Parada obrigatória em Belo Horizonte, aqui a comida mineira é tratada como uma instituição. Pão de queijo, pastel de angu, torresmo, jiló com queijo, feijão tropeiro, frango com quiabo e cachaças não faltam.
“A comida mineira começa a ter esse formato e identidade a partir da vinda dos portugueses. Ela é uma tríade indígena, africana e europeia”, conta Flávio Trombino, chef à frente do Xapuri.
Enquanto conversamos, a lenha estala e as panelas de barro fumegam. Para o almoço, ele prepara uma coxa e contra coxa desossadas, grelhadas na manteiga com suco de laranja.

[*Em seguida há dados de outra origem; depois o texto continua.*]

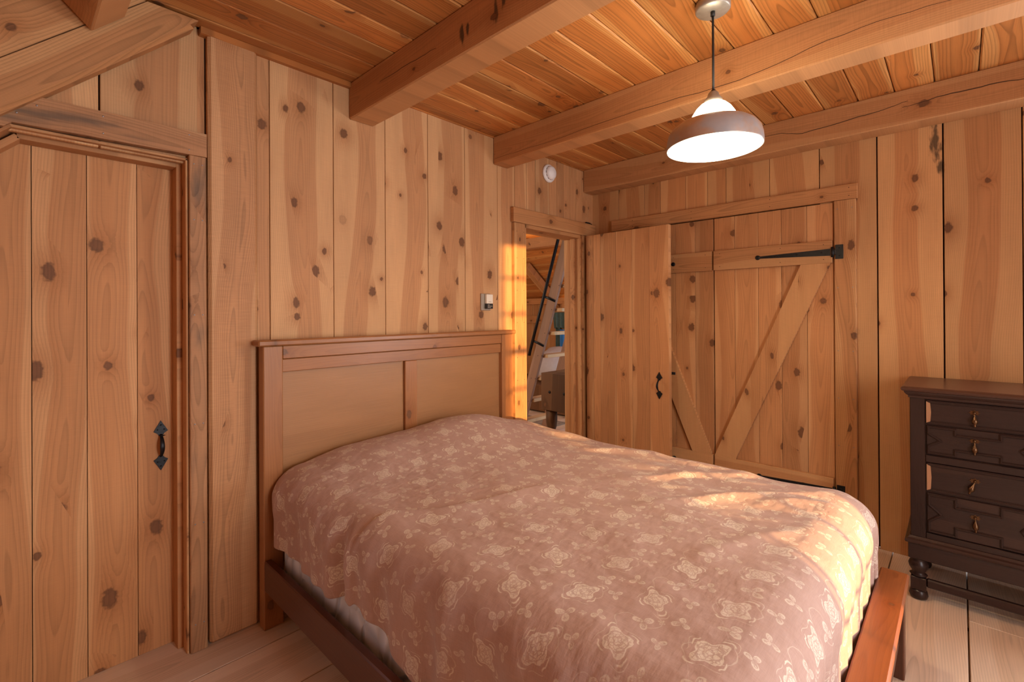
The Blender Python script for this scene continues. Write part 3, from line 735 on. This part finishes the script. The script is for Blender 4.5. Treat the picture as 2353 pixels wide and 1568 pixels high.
# duvet: a cloth sheet draped over mattress and pillows
def vnoise(x, y, s=0):
    return (math.sin(x*3.1+s)*math.sin(y*2.7+1.3*s+x*.9) + .6*math.sin(x*6.3-y*4.9+s*2.1) + .35*math.sin(x*12.7+y*9.1+s))/1.95
CREASE = [((.83, 1.66), (.90, 1.625), (.955, 1.565), (1.10, 1.42), (1.305, 1.345), (1.55, 1.275), (1.625, 1.15), (1.68, .97)),]
def seg_side(px_, py_, line):
    """signed distance to a polyline and the fraction along it"""
    best = (9, 0, 0); n = len(line)-1
    for i in range(n):
        ax, ay = line[i]; bx_, by_ = line[i+1]; dx_, dy_ = bx_-ax, by_-ay; l2 = dx_*dx_+dy_*dy_
        tt = max(0, min(1, ((px_-ax)*dx_+(py_-ay)*dy_)/l2)); ex, ey = px_-ax-dx_*tt, py_-ay-dy_*tt
        d = math.hypot(ex, ey)
        if d < best[0]: best = (d, 1 if dx_*ey-dy_*ex > 0 else -1, (i+tt)/n)
    return best[0]*best[1], best[2]
def gauss(a): return math.exp(-a*a)
RD = .135
IX0, IX1, IY0 = .838+RD, 2.452-RD, .252+RD
def hem_len(X, Y):      # how far the cloth hangs below the start of its fold (arc length)
    return 0
def duvet_top(x, y):
    z = .700 + .018*math.sin(max(0, min(1, (x-.85)/1.6))*math.pi)
    z += .125*gauss((x-1.86)/.40)*gauss((y-2.12)/.33) + .070*gauss((x-1.22)/.33)*gauss((y-2.16)/.30)
    z += .006*vnoise(x*1.2, y*1.3, .4) + .004*vnoise(x*3.2, y*2.8, 2.)
    z += .004*math.sin((x*.9+y*.35)*34 + 2*math.sin(y*3))*max(0, min(1, (x-1.6)/.5))
    d, fr = seg_side(x, y, CREASE[0])
    w_ = max(0, 1-max(0, fr-.72)/.28)
    z += .015*w_*(gauss(d/.075) if d < 0 else gauss(d/.014)) - .010*w_*gauss((d-.014)/.009)
    d2 = d + .060 + .05*fr; z += (.012*(gauss(d2/.05) if d2 < 0 else gauss(d2/.013)) - .004*gauss((d2-.016)/.010))*max(0, 1-fr/.36)
    d4, f4 = seg_side(x, y, ((1.66, .93), (1.70, .80), (1.71, .68), (1.68, .55))); z += .010*math.sin(math.pi*max(0, min(1, f4)))*(gauss(d4/.06) if d4 < 0 else gauss(d4/.013))
    # long soft folds running to the foot right corner
    for k, (x0_, y0_, x1_, y1_, a_) in enumerate(((1.55, .95, 2.40, .30, .014), (1.75, 1.15, 2.42, .62, .012), (1.30, .62, 2.0, .28, .010), (2.0, 1.6, 2.42, 1.0, .010), (1.95, .60, 2.2, .27, .012))):
        d3, f3 = seg_side(x, y, ((x0_, y0_), ((x0_+x1_)/2+.03, (y0_+y1_)/2+.03), (x1_, y1_)))
        z += a_*math.sin(math.pi*max(.02, min(1, f3)))*gauss(d3/.035)
    return z
def duvet_pt(U, V):     # cloth plane coordinates -> space
    qx = min(max(U, IX0), IX1); qy = max(V, IY0); ex, ey = U-qx, V-qy; d = math.hypot(ex, ey)
    z0 = duvet_top(qx if d else U, qy if d else V)
    if d < 1e-6: return Vector((U, V, z0))
    nx_, ny_ = ex/d, ey/d; q_ = RD*math.pi/2
    if d < q_: o, dr_ = RD*math.sin(d/RD), RD*(1-math.cos(d/RD))
    else: o, dr_ = RD, RD + (d-q_)
    s_ = U if abs(ny_) > abs(nx_) else V
    k = min(1, max(0, (d-.06)/.2))
    cor = 1 if (ex and ey) else 0
    rip = k*(.010*math.sin(s_*21+1.7*math.sin(s_*5)) + .006*math.sin(s_*47+2)) + cor*k*.018*math.sin(math.atan2(ey, ex)*9)
    if ex < 0 and not ey:
        dc = V-1.66; rip += k*(-.030*gauss(dc/.035) + .022*gauss((dc+.07)/.045) + .016*gauss((dc-.10)/.05))
    if ey and not ex: rip = -abs(rip)*.8 + .004
    o += rip + .012*math.sin(min(1, d/.3)*math.pi)
    return Vector((qx+nx_*o, qy+ny_*o, z0-dr_))
def hem(V):             # drop of the left hem along the bed
    return .405 if V > 1.82 else .400
NU, NV = 440, 440
q_ = RD*math.pi/2
def left_len(V):
    zl = .398 + .010*math.sin(V*9) - .10*max(0, min(1, (1.42-V)/.35)) + .022*gauss((V-1.60)/.05) - .018*gauss((V-1.72)/.06)
    return (.70 + .06*gauss((V-2.16)/.30) - RD - zl) + q_
def fn(a, b):
    V0 = IY0 - (q_ + .30); V = V0 + (2.300-V0)*b
    U0 = IX0 - left_len(max(V, IY0)); U1 = IX1 + q_ + .23
    return duvet_pt(U0 + (U1-U0)*a, V)
def gcf(a, b):
    V0 = IY0 - (q_ + .30); V = V0 + (2.300-V0)*b; U0 = IX0 - left_len(max(V, IY0)); U1 = IX1 + q_ + .23
    return (U0+(U1-U0)*a, V, 0)
q = MB(); sheet(q, fn, NU, NV, True, gcf)
du = q.build('duvet', 'duvet'); sd = du.modifiers.new('thick', 'SOLIDIFY'); sd.thickness = .012; sd.offset = -1
tag(du, 'dusty rose duvet with cream floral print spread over the bed', 'duvet')
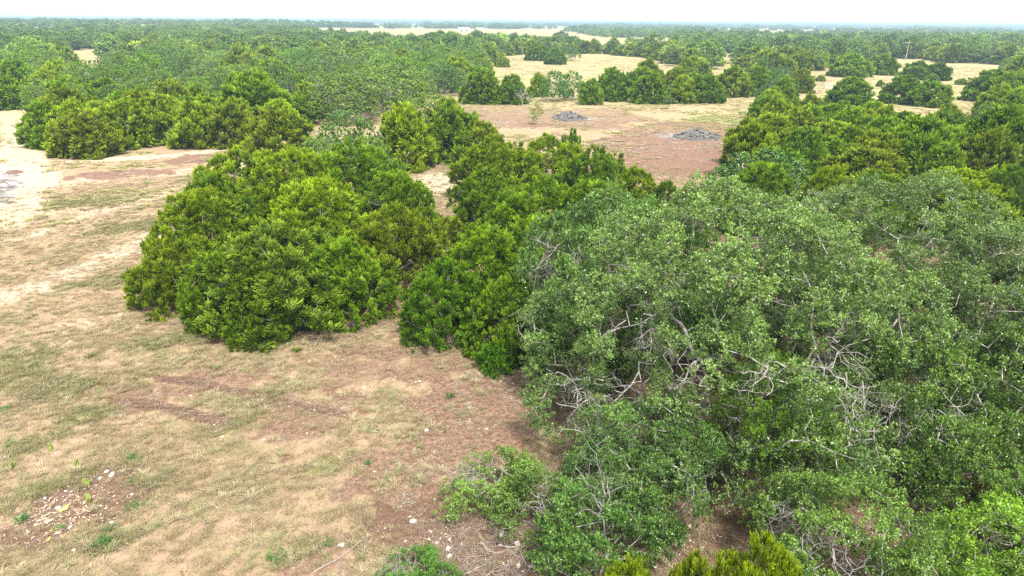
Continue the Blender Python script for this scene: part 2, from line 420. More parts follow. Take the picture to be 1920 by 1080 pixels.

O angu mineiro também está aqui e, apesar de levar tradicionalmente somente fubá e água, o da casa segue a moda italiana, com queijo, leite e manteiga. A carne é servida ainda com tomate tostado sem pele e requeijão com raspas.
Flávio é guardião do fogão a lenha e da comida caipira, ensinamentos transmitidos pela sua mãe, Nelsa Trombino, fundadora do restaurante e que nos deixou em 2023.
Para o chef, o que é o sabor do Brasil? “É diversidade e riqueza. O Brasil é gigantesco. A França cabe dentro de Minas Gerais, por exemplo”, responde. Mas vou além. E o sabor de Minas, qual é? A resposta é simples, mas poderosa. “É afetividade”, crava o chef.